— begin Data provided —

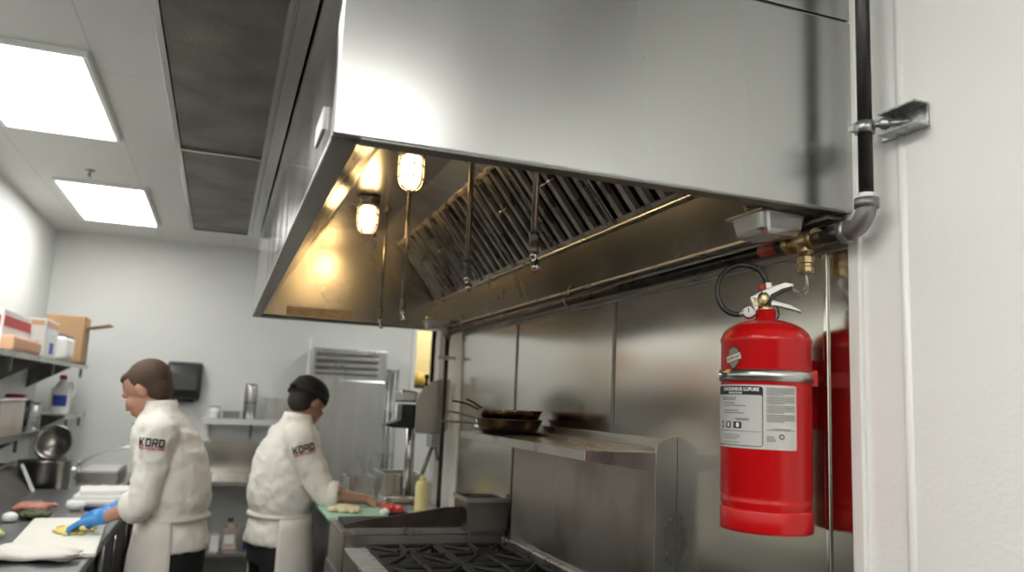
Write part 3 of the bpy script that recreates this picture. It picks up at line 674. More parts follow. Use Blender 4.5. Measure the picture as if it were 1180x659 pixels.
# steel caddy box beside backguard
cb = thing('steel_caddy', 'open steel utensil box standing beside the backguard', 'utensil box', (1.06, 3.2, 1.12))
c = MB()
for b4 in ((.965, 1.135, 3.115, 3.122, 1.127, 1.245), (.965, 1.135, 3.30, 3.307, 1.127, 1.245), (.965, .972, 3.122, 3.30, 1.127, 1.245), (1.128, 1.135, 3.122, 3.30, 1.127, 1.245), (.965, 1.135, 3.115, 3.307, 1.120, 1.127)): c.box(*b4)
c.build('box_shell', steel_dark, cb, w=True, bevel=.002)
for x in (.98, 1.12): MB().box(x-.006, x+.006, 3.118, 3.13, 1.046, 1.12).build('foot', steel_dark, cb, w=True)
MB().box(.958, .968, 3.11, 3.312, 1.232, 1.248).box(.960, 1.14, 3.108, 3.116, 1.232, 1.248).build('rim', steel, cb, w=True)
tag(MB().box(.98, 1.12, 3.13, 3.29, 1.13, 1.235).ball((1.05, 3.2, 1.235), (.06, .07, .02)).build('scouring_pads', mat('scouring_pad', (.03, .028, .024), .9, bump=.6, bscale=90), cb, w=True), 'dark scouring pads')

# ================================================================== CHEF R WORKSTATION
pt = thing('prep_table', 'stainless prep table in front of the chef in the black cap', 'table', (.8, 4.1, 0))
MB().box(.535, 1.14, 3.63, 4.95, 1.045, 1.08).build('table_top', steel, pt, w=True, bevel=.004)
MB().box(.57, 1.12, 3.66, 4.9, .15, .17).build('undershelf', steel_dark, pt, w=True)
MB().box(.55, .565, 3.65, 4.93, .40, 1.045).build('front_panel', steel_dark, pt, w=True)
for sx in (.59, 1.1):
    for sy__ in (3.68, 4.9): MB().tube([(sx, sy__, 0), (sx, sy__, 1.045)], .019, 12).build('leg', steel_dark, pt, w=True)
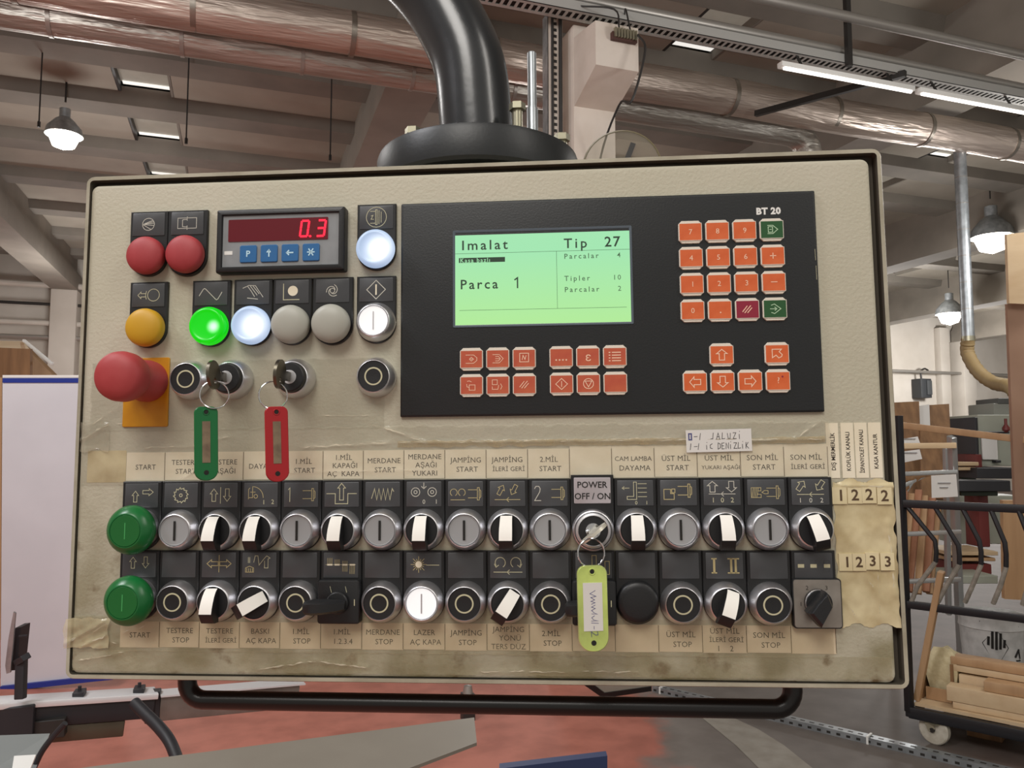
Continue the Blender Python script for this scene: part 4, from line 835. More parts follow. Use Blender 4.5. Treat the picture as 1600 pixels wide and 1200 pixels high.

— end Data provided —

To be done – Copy all the lines of data exactly as they appear, dropping any images.

Full solution –
Write part 3 of the bpy script that recreates this picture. It picks up at line 674. More parts follow. Use Blender 4.5. Measure the picture as if it were 1180x659 pixels.
# steel caddy box beside backguard
cb = thing('steel_caddy', 'open steel utensil box standing beside the backguard', 'utensil box', (1.06, 3.2, 1.12))
c = MB()
for b4 in ((.965, 1.135, 3.115, 3.122, 1.127, 1.245), (.965, 1.135, 3.30, 3.307, 1.127, 1.245), (.965, .972, 3.122, 3.30, 1.127, 1.245), (1.128, 1.135, 3.122, 3.30, 1.127, 1.245), (.965, 1.135, 3.115, 3.307, 1.120, 1.127)): c.box(*b4)
c.build('box_shell', steel_dark, cb, w=True, bevel=.002)
for x in (.98, 1.12): MB().box(x-.006, x+.006, 3.118, 3.13, 1.046, 1.12).build('foot', steel_dark, cb, w=True)
MB().box(.958, .968, 3.11, 3.312, 1.232, 1.248).box(.960, 1.14, 3.108, 3.116, 1.232, 1.248).build('rim', steel, cb, w=True)
tag(MB().box(.98, 1.12, 3.13, 3.29, 1.13, 1.235).ball((1.05, 3.2, 1.235), (.06, .07, .02)).build('scouring_pads', mat('scouring_pad', (.03, .028, .024), .9, bump=.6, bscale=90), cb, w=True), 'dark scouring pads')

# ================================================================== CHEF R WORKSTATION
pt = thing('prep_table', 'stainless prep table in front of the chef in the black cap', 'table', (.8, 4.1, 0))
MB().box(.535, 1.14, 3.63, 4.95, 1.045, 1.08).build('table_top', steel, pt, w=True, bevel=.004)
MB().box(.57, 1.12, 3.66, 4.9, .15, .17).build('undershelf', steel_dark, pt, w=True)
MB().box(.55, .565, 3.65, 4.93, .40, 1.045).build('front_panel', steel_dark, pt, w=True)
for sx in (.59, 1.1):
    for sy__ in (3.68, 4.9): MB().tube([(sx, sy__, 0), (sx, sy__, 1.045)], .019, 12).build('leg', steel_dark, pt, w=True)
Continue the Blender Python script for this scene: part 4, from line 835. More parts follow. Use Blender 4.5. Treat the picture as 1600 pixels wide and 1200 pixels high.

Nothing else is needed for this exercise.